A Brush Against Erasure: Maria Auxiliadora's Return to the Bienal
The 36th Bienal de São Paulo opens its archives and its halls to an artist once ignored, transforming institutional memory into an act of cultural restitution.

In the vaulted halls of the Bienal Pavilion in São Paulo, where global names and polished narratives have long dominated the curatorial gaze, a different kind of artist is being honored this year—one who never sought permission to speak, and yet was seldom heard. Maria Auxiliadora da Silva, the self-taught, Afro-Brazilian painter who died in 1974 at the age of 39, returns not only through her paintings but also through the yellowed clippings, faded pamphlets, and personal documents carefully preserved in the Bienal Archive.
Auxiliadora painted not from theory, but from life. She was born in Campo Belo, Minas Gerais, in 1935, but it was in São Paulo's peripheries—its working-class neighborhoods and spiritual centers—that she developed her sensibility. Her canvases are not mere representations; they are embodiments of community, resistance, and faith. With thick applications of paint, often layered with strands of her own hair, Auxiliadora built images that refused flatness—both literally and politically.
A Vocabulary of Joy and Struggle
Her paintings pulse with color and movement: women braiding each other's hair, Umbanda ceremonies lit by candles, samba dancers mid-spin. In her universe, the everyday is exalted, and the spiritual is always close. She painted what she saw, and more importantly, how she felt it.
But joy in Auxiliadora's work was never naïve. Her scenes often portray illness, poverty, death—yet without sentimentality.
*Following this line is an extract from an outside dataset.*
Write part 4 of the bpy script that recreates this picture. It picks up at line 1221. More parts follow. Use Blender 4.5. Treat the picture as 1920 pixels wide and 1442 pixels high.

Instead, they are imbued with a raw clarity that exposes the inequities of Brazilian society while affirming the dignity of those who live on its margins. She painted from within, not about. Hers is not an anthropological gaze; it is a communion.
In an art world still grappling with its exclusionary legacy, Auxiliadora's work resisted easy categorization. Too decorative for high modernism, too Afro-Brazilian for Eurocentric critics, and too female for the patriarchal lens, she was often relegated to labels like "naïve" or "primitive"—terms that function less as descriptions than as mechanisms of dismissal, ways of cordoning off work that challenges established hierarchies. The Bienal's decision to place her at the center of its 2025 edition marks a shift—not just in who gets remembered, but how institutional power acknowledges its own blind spots.
The Archive as Site of Resistance
This year's Bienal does more than show her art—it reveals her life as part of the artistic statement itself. In the Bienal Archive, visitors will find not only images but histories: handwritten notes, newspaper reviews, exhibition flyers, and personal correspondence. Among these documents is a letter from 1969, written in Auxiliadora's careful script, declining an invitation to exhibit because she lacked funds for proper framing—a reminder of how material conditions shaped which voices entered the conversation.
These documents are not ancillary; they are part of the artwork. They tell a story of a woman who insisted on making art despite systemic invisibility. A Black, working-class woman with no formal training, Auxiliadora created from a place the art world had long ignored—and in doing so, forced it to expand. The act of archiving, in this case, becomes political. It resists the kind of forgetting that has buried so many Black and Indigenous Brazilian artists while reframing the Bienal itself—not as an elite platform but as a space for historical repair.
In a cultural moment where institutions worldwide are examining their colonial foundations, São Paulo's gesture feels deeply rooted in Brazil's own unfinished conversations around race, gender, and class. Auxiliadora's inclusion is not simply symbolic; it is structural. As conservative forces and cultural censorship again threaten Brazil's democratic spaces, reclaiming artists like Auxiliadora becomes urgent. Her paintings are not just aesthetic objects—they are testimonies. They speak of a Brazil that exists outside gated communities and luxury galleries: a Brazil of terreiro and favela, of illness and healing, of silence and song.
The Center Reimagined
Maria Auxiliadora once wrote, "My art is my life." In a country where so many lives are systemically erased, to make art from life is a radical gesture. Now, in the halls of the Bienal, that gesture reverberates across generations. Visitors will come for the color, stay for the power, and perhaps leave with a new map—one that traces not the margins, but the center as it could be.
This is not a tribute, but a return—and in that return, a recognition that the canon was never complete without her.